Il Manuale di Tallinn è nato per guidare i governi in questo processo. Secondo il diritto internazionale, gli stati sono legalmente autorizzati a rispondere ad un "attacco armato" o ad un "uso della forza" in maniera proporzionale a quello subito. Vihul sostiene che le "attività cibernetiche intraprese dagli stati che provocano morti, feriti o distruzione sono con buona probabilità giudicati uso della forza". Gli stati che subiscono tali attacchi, sono legalmente in diritto di mettere in atto una controffensiva tramite dispiego di forze, siano esse cibernetiche o convenzionali, anche se l'attacco iniziale è solo di tipo cibernetico o è stato messo in atto da soggetti civili anziché militari.
Comunque, il mondo cibernetico complica l'applicazione della legge esistente in due modi. La vittima di un attacco cyber potrebbe nascondere l'attacco per non rivelare la sua vulnerabilità ad altri potenziali aggressori. Ancor più importante è la difficoltà di attribuire un attacco cyber a un altro stato secondo il diritto internazionale, dal momento che lo stato che lancia l'offensiva potrebbe agire per conto di terzi.
La prima sfida che gli stati affrontano è quindi quella di provare l'origine di un'offensiva.
In secondo luogo, gli stati devono decidere come rispondere legalmente ed efficacemente al crimine e allo spionaggio cibernetico. Fino ad ora i governi sono sembrati inclini ad accettare tali attacchi come eventi della realtà connessa o hanno provato a rispondere con analoghe controffensive cibernetiche. Il primo approccio incoraggia solo un'ulteriore aggressività e, se la violazione originale non fosse etichettabile come "uso di forza", quest'ultima soluzione probabilmente infrangerebbe il diritto internazionale.
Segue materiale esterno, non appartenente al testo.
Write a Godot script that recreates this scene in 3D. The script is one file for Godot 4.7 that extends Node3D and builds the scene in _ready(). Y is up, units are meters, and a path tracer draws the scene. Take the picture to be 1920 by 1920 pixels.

In futuro, le vittime di furto virtuale potrebbero invece concentrarsi nel ricercare le prove e nel perseguire risarcimenti presso l'Organizzazione Mondiale del Commercio o la Corte di giustizia Internazionale, così come farebbero nei casi di furto di Proprietà Intellettuale o in caso di violazione della sovranità nazionale.
Terzo, la comunità internazionale deve continuare a discutere sul Manuale di Tallinn e a lavorare per lo sviluppo di regole universali e norme per regolamentare il ciberspazio. "Credo che i rischi di errore o prevaricazione siano molto alti se le parti in gioco non hanno una visione comune in merito agli obiettivi e ai confini delle azioni belliche," dice Segal.
La Cina e gli Stati Uniti hanno detto che sarebbero felici di un ciberspazio regolato da norme, ma non è chiaro come saranno stabilite tali norme. Se non si può fare di meglio, trovando un accordo sulle regole e sui limiti delle crescenti forze digitali, si giungerà probabilmente ad una costosa e probabilmente pericolosa Guerra Fredda cibernetica.